HTML5 ARTICLE

November 12, 2012

The Internet Knows Who You Are & Where You’ve Been with More Online Tracking than Ever


It would seem like good times for online privacy advocates these days, what with Microsoft’s (News Alert) “Do Not Track” catching on and plenty of other browsers following suit. But between political campaigning and online holiday shopping catching a fever pitch, the overall level of online tracking has never been higher, as discovered by the Berkeley Center for Law and Technology’s Web Privacy Census report.

According to the Berkeley report, which was based on the results from analysis technology from the Abine DoNotTrackPlus tool, the use of third-party cookies geared exclusively toward tracking users on the 100 most popular websites online increased fully 11 percent over the May 2012 – October 2012 corridor. At that rate, tracking will have doubled in just two and a half years.

Moreover, the tracking that’s coming out is getting more sophisticated than ever before. Where before, Flash cookies ruled the day, the growing use of devices running iOS meant that some improvements needed to be made. That in turn led to the rise of HTML5 local storage use for tracking cookies, which represents a major jump in the sheer level of sophistication involved.

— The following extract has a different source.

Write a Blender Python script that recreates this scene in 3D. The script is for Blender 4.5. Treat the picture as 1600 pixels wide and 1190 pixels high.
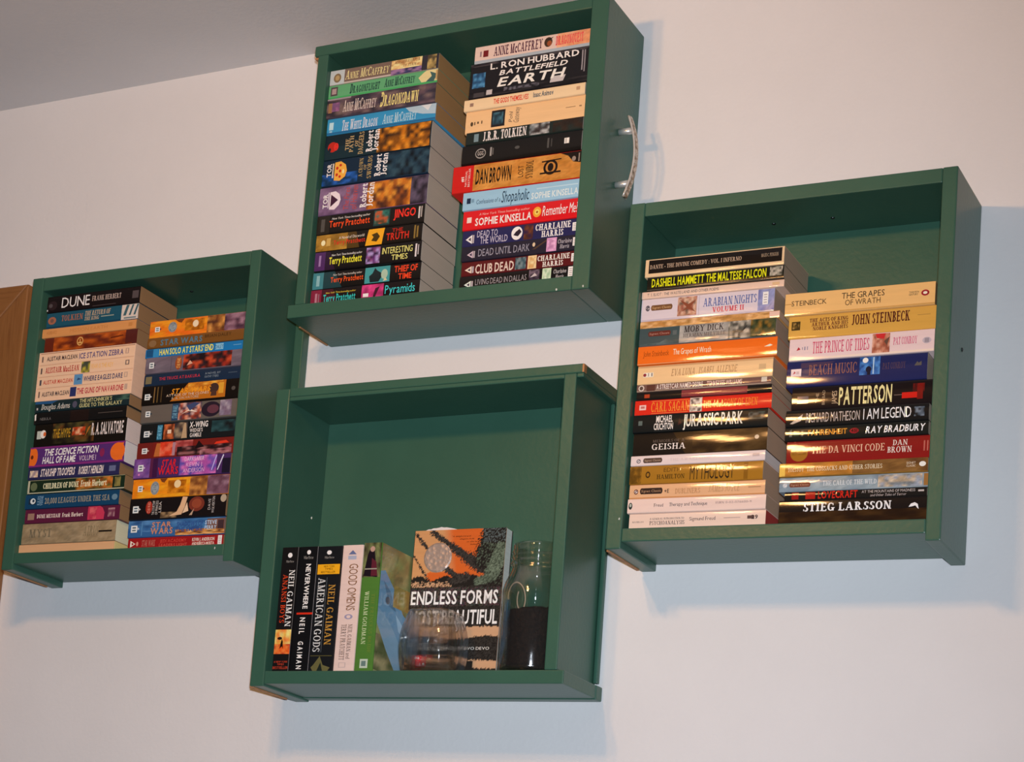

Perhaps worst of all is the lack of notification about the use of these tracking cookies. In many cases, just visiting the homepage of a popular website is enough to rate a tracking cookie installation, without so much as a privacy policy or similar disclosure taking place. Users could be carrying around thousands of tracking cookies and all without ever knowing that they had even just one installed.

While the gain of the anti-tracking sector is quite clear–even Google (News Alert) recently tacked on Do Not Track to its own Chrome browser–it’s clear that tracking will do just as much to fight back. Moreover, Google expressed doubt in the Do Not Track concept’s ability to fend off tracking, since most that actually use tracking software in the first place use it, and need to do so, for a variety of reasons, most of which are directly related to the survival of the business in question.

People want privacy when they surf the Web, and businesses want the ability to track what their users do. As long as these two points remain at loggerheads, there likely won’t be a lot in the way of resolution on this point.